◆ Prompt
Retype the opening lines of the data exactly, stopping after the line that contains "bin_('slim grey blue". Skip every picture.

◆ Available data
--

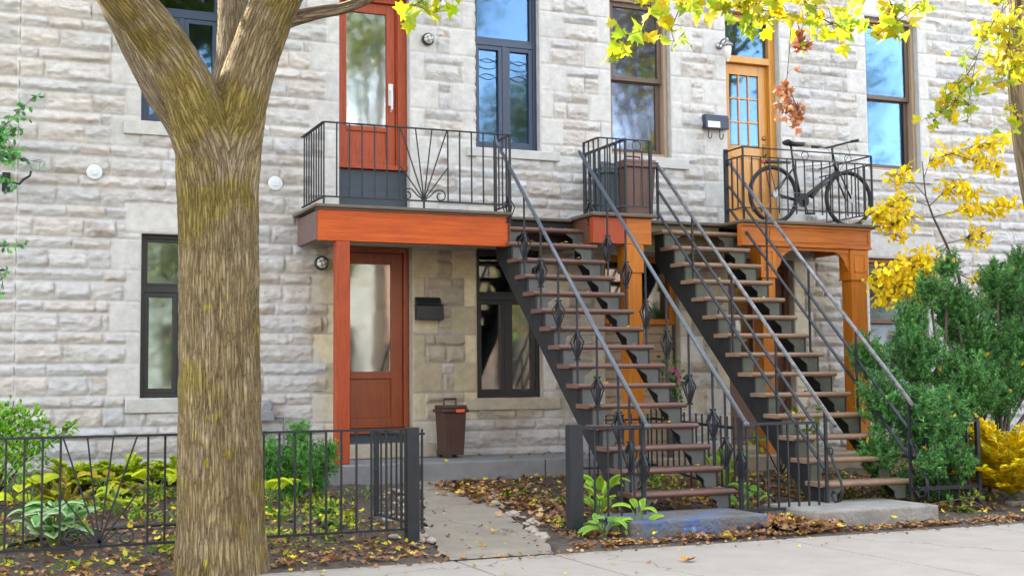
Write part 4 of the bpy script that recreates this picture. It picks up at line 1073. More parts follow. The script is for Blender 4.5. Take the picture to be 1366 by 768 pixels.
# ------------------------------------------------------------------ bins
def bin_(label, x, y, z, m, wd=.32, dp=.34, h=.58, sticker=False, open_lid=False):
    t = thing('wheeled_bin', label, 'bin', (x, y, z))
    b = MB(); w0, w1, d0, d1 = wd * .40, wd * .47, dp * .38, dp * .47
    v = [(x - w0, y - d0, z + .03), (x + w0, y - d0, z + .03), (x + w0, y + d0, z + .03), (x - w0, y + d0, z + .03),
         (x - w1, y - d1, z + h * .86), (x + w1, y - d1, z + h * .86), (x + w1, y + d1, z + h * .86), (x - w1, y + d1, z + h * .86)]
    b.add(v, [(0, 3, 2, 1), (4, 5, 6, 7), (0, 1, 5, 4), (1, 2, 6, 5), (2, 3, 7, 6), (3, 0, 4, 7)])
    for k in (-.5, 0, .5): b.bar((x + k * w0, y - d0 - .002, z + .10), (x + k * w1, y - d1 - .002, z + h * .84), .012, .012)
    b.build('body', m, t, bevel=.012)
    l = MB().box(x - w1 - .025, x + w1 + .025, y - d1 - .03, y + d1 + .02, z + h * .862, z + h * .93).box(x - w1 - .01, x + w1 + .01, y - d1 - .01, y + d1, z + h * .931, z + h)
    lo = l.build('lid', m, t, bevel=.012)
    MB().tube([(x - wd * .25, y + .02, z + h), (x - wd * .25, y + .02, z + h + .07), (x + wd * .25, y + .02, z + h + .07), (x + wd * .25, y + .02, z + h)], .014, 8).build('handle', m, lo)
    for sg in (-1, 1): MB().lathe((x + sg * (w0 - .03), y + d0, z + .06), (1, 0, 0), [(.06, -.02), (.06, .02)], 16).build('wheel', 'rubber', t)
    if sticker: MB().box(x + .0, x + .10, y - d1 - .036, y - d1 - .0305, z + h * .865, z + h * .925).build('sticker', 'label', lo)
    return t
bin_('small dark brown bin with orange sticker on the ground floor porch', 5.085, -.47, .505, 'bin_brown', .285, .32, .59, True)
bin_('tall reddish brown bin on the balcony behind the ring railing', 7.44, -.55, 3.285, mat('red_brown_bin_plastic', (.13, .065, .048), .5, noise=(9, .35)), .42, .42, .72)
bin_('slim grey blue bin on the balcony beside the brown bin', 7.18, -.36, 3.285, 'bin_grey', .26, .36, .66)

# ------------------------------------------------------------------ bicycle
def bicycle():
    y = -.80; t = thing('bicycle', 'black city bicycle with silver top tube leaning on the upper balcony railing', 'bicycle', (9.87, y, 3.3))
    rw, fw, rr = Vector((9.29, y, 3.66)), Vector((10.44, y, 3.655)), .348
    bb = Vector((9.70, y, 3.60)); seat_t = Vector((9.60, y, 4.06)); head_t = Vector((10.22, y, 4.16)); head_b = Vector((10.27, y, 3.99))
    fr = MB().tube([bb, seat_t], .022).tube([bb, head_b], .034).tube([bb + Vector((0, .03, 0)), rw + Vector((0, .05, 0))], .011).tube([bb - Vector((0, .03, 0)), rw - Vector((0, .05, 0))], .011)
    fr.tube([seat_t - Vector((0, 0, .05)), rw + Vector((0, .05, 0))], .009).tube([seat_t - Vector((0, 0, .05)), rw - Vector((0, .05, 0))], .009).tube([head_b, head_t], .022)
    f = fr.build('frame', 'black', t, smooth=True)
    MB().tube([seat_t - Vector((0, 0, .03)), head_t - Vector((0, 0, .04))], .018).build('top_tube', 'silver', f, smooth=True)
    MB().tube([seat_t, Vector((9.57, y, 4.30))], .013).build('seat_post', 'black', f, smooth=True)
    MB().tube([head_b + Vector((0, .05, 0)), fw + Vector((0, .055, .0))], .012).tube([head_b - Vector((0, .05, 0)), fw - Vector((0, .055, 0))], .012).tube([head_b + Vector((0, .06, 0)), head_b - Vector((0, .06, 0))], .016).build('fork', 'black', t, smooth=True)
    for c in (rw, fw):
        wv = MB().torus(c, (0, 1, 0), rr - .022, .012, 56, 6).build('wheel', 'black', t, smooth=True)
        MB().torus(c, (0, 1, 0), rr - .005, .027, 56, 8).build('tyre', 'rubber', wv, smooth=True)
        s = MB()
        for k in range(28):
            a = 2 * PI * k / 28; e = c + Vector((math.cos(a), 0, math.sin(a))) * (rr - .03); o = Vector((math.cos(a + .5) * .02, .03 * (1 if k % 2 else -1), math.sin(a + .5) * .02))
            s.tube([c + o, e], .0016, 4)
        s.build('spokes', 'chrome', wv)
        MB().lathe(c - Vector((0, .05, 0)), (0, 1, 0), [(.012, 0), (.022, .015), (.016, .05), (.022, .085), (.012, .1)], 12).lathe(c - Vector((0, .055, 0)), (0, 1, 0), [(.055, 0), (.055, .004)], 20).build('hub', 'chrome', wv)
    # saddle: pear-shaped
    sd = MB(); cs = []
    for k in range(9):
        u = k / 8; wdt = .075 * (1 - u) ** .8 + .018; cx = 9.50 + .27 * u; zz = 4.335 - .01 * math.sin(u * PI) + (.012 if k == 0 else 0)
        cs.append([(cx, y + wdt * math.cos(a), zz + .022 * math.sin(a) - (.012 if math.sin(a) < 0 else 0)) for a in [2 * PI * j / 10 for j in range(10)]])
    vs = [p for c in cs for p in c]; fs = [(i * 10 + j, i * 10 + (j + 1) % 10, (i + 1) * 10 + (j + 1) % 10, (i + 1) * 10 + j) for i in range(8) for j in range(10)] + [tuple(range(9, -1, -1)), tuple(range(80, 90))]
    sd.add(vs, fs).build('saddle', 'rubber', t, smooth=True)
    hb = Vector((10.20, y, 4.32))
    h = MB().tube([head_t, hb], .016).tube([hb, hb + Vector((.06, 0, .02))], .014)
    c = hb + Vector((.06, 0, .02)); h.tube([c + Vector((-.22, .20, .01)), c + Vector((-.06, .12, -.01)), c, c + Vector((.07, -.14, .02)), c + Vector((.17, -.24, .04))], .0135)
    h.build('handlebar', 'black', t, smooth=True)
    MB().tube([c + Vector((.10, -.18, .028)), c + Vector((.18, -.245, .042))], .019).build('grip', 'rubber', t, smooth=True); MB().tube([c + Vector((-.23, .205, .01)), c + Vector((-.12, .15, 0))], .019).build('grip', 'rubber', t, smooth=True)
    MB().tube([c + Vector((.12, -.15, .03)), c + Vector((.2, -.3, .01))], .006).tube([c + Vector((-.05, .1, 0)), c + Vector((-.2, .1, -.03))], .006).build('brake_lever', 'chrome', t)
    MB().tube([c + Vector((.1, -.1, .01)), c + Vector((.16, -.08, -.10)), c + Vector((.10, -.04, -.22)), head_b + Vector((.02, -.03, .02))], .0035, 6).tube([c + Vector((-.08, .1, 0)), c + Vector((-.02, .02, -.14)), head_t + Vector((-.03, -.02, -.1))], .0035, 6).build('brake_cable', 'rubber', t)
    MB().torus(bb - Vector((0, .05, 0)), (0, 1, 0), .085, .006, 36, 6).lathe(bb - Vector((0, .06, 0)), (0, 1, 0), [(.08, 0), (.08, .003)], 24).build('chainring', 'black', t)
    MB().tube([bb - Vector((0, .07, 0)), bb + Vector((.05, -.075, -.17))], .010).box(bb.x + .01, bb.x + .10, y - .16, y - .08, bb.z - .185, bb.z - .165).build('crank', 'black', t)
    MB().tube([bb + Vector((0, -.05, .085)), rw + Vector((0, -.05, .035))], .004).tube([bb + Vector((0, -.05, -.085)), rw + Vector((.05, -.05, -.12)), rw + Vector((0, -.05, -.035))], .004).build('chain', 'chrome', t)
    MB().lathe(rw - Vector((0, .055, 0)), (0, 1, 0), [(.05, -.006), (.035, 0)], 20).box(rw.x + .01, rw.x + .05, y - .075, y - .055, rw.z - .16, rw.z - .03).build('derailleur', 'chrome', t)
    rk = Vector((9.10, y, 4.06))
    MB().tube([rk + Vector((.05, .05, 0)), rk + Vector((.5, .05, .02))], .007).tube([rk + Vector((.05, -.05, 0)), rk + Vector((.5, -.05, .02))], .007).tube([rk + Vector((.1, .05, 0)), rw + Vector((0, .06, .02))], .006).tube([rk + Vector((.1, -.05, 0)), rw + Vector((0, -.06, .02))], .006).box(rk.x + .08, rk.x + .42, y - .03, y + .03, rk.z + .006, rk.z + .03).build('rack', 'black', t)
    MB().box(rk.x + .02, rk.x + .06, y - .03, y + .03, rk.z - .01, rk.z + .03).build('rear_light', 'red_lens', t, bevel=.006)
    MB().tube([Vector((9.86, y, 3.66)), Vector((9.99, y, 3.80))], .034, 12).build('bottle', 'black', t)
bicycle()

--

◆ Output of the task
Write part 4 of the bpy script that recreates this picture. It picks up at line 1073. More parts follow. The script is for Blender 4.5. Take the picture to be 1366 by 768 pixels.
# ------------------------------------------------------------------ bins
def bin_(label, x, y, z, m, wd=.32, dp=.34, h=.58, sticker=False, open_lid=False):
    t = thing('wheeled_bin', label, 'bin', (x, y, z))
    b = MB(); w0, w1, d0, d1 = wd * .40, wd * .47, dp * .38, dp * .47
    v = [(x - w0, y - d0, z + .03), (x + w0, y - d0, z + .03), (x + w0, y + d0, z + .03), (x - w0, y + d0, z + .03),
         (x - w1, y - d1, z + h * .86), (x + w1, y - d1, z + h * .86), (x + w1, y + d1, z + h * .86), (x - w1, y + d1, z + h * .86)]
    b.add(v, [(0, 3, 2, 1), (4, 5, 6, 7), (0, 1, 5, 4), (1, 2, 6, 5), (2, 3, 7, 6), (3, 0, 4, 7)])
    for k in (-.5, 0, .5): b.bar((x + k * w0, y - d0 - .002, z + .10), (x + k * w1, y - d1 - .002, z + h * .84), .012, .012)
    b.build('body', m, t, bevel=.012)
    l = MB().box(x - w1 - .025, x + w1 + .025, y - d1 - .03, y + d1 + .02, z + h * .862, z + h * .93).box(x - w1 - .01, x + w1 + .01, y - d1 - .01, y + d1, z + h * .931, z + h)
    lo = l.build('lid', m, t, bevel=.012)
    MB().tube([(x - wd * .25, y + .02, z + h), (x - wd * .25, y + .02, z + h + .07), (x + wd * .25, y + .02, z + h + .07), (x + wd * .25, y + .02, z + h)], .014, 8).build('handle', m, lo)
    for sg in (-1, 1): MB().lathe((x + sg * (w0 - .03), y + d0, z + .06), (1, 0, 0), [(.06, -.02), (.06, .02)], 16).build('wheel', 'rubber', t)
    if sticker: MB().box(x + .0, x + .10, y - d1 - .036, y - d1 - .0305, z + h * .865, z + h * .925).build('sticker', 'label', lo)
    return t
bin_('small dark brown bin with orange sticker on the ground floor porch', 5.085, -.47, .505, 'bin_brown', .285, .32, .59, True)
bin_('tall reddish brown bin on the balcony behind the ring railing', 7.44, -.55, 3.285, mat('red_brown_bin_plastic', (.13, .065, .048), .5, noise=(9, .35)), .42, .42, .72)
bin_('slim grey blue bin on the balcony beside the brown bin', 7.18, -.36, 3.285, 'bin_grey', .26, .36, .66)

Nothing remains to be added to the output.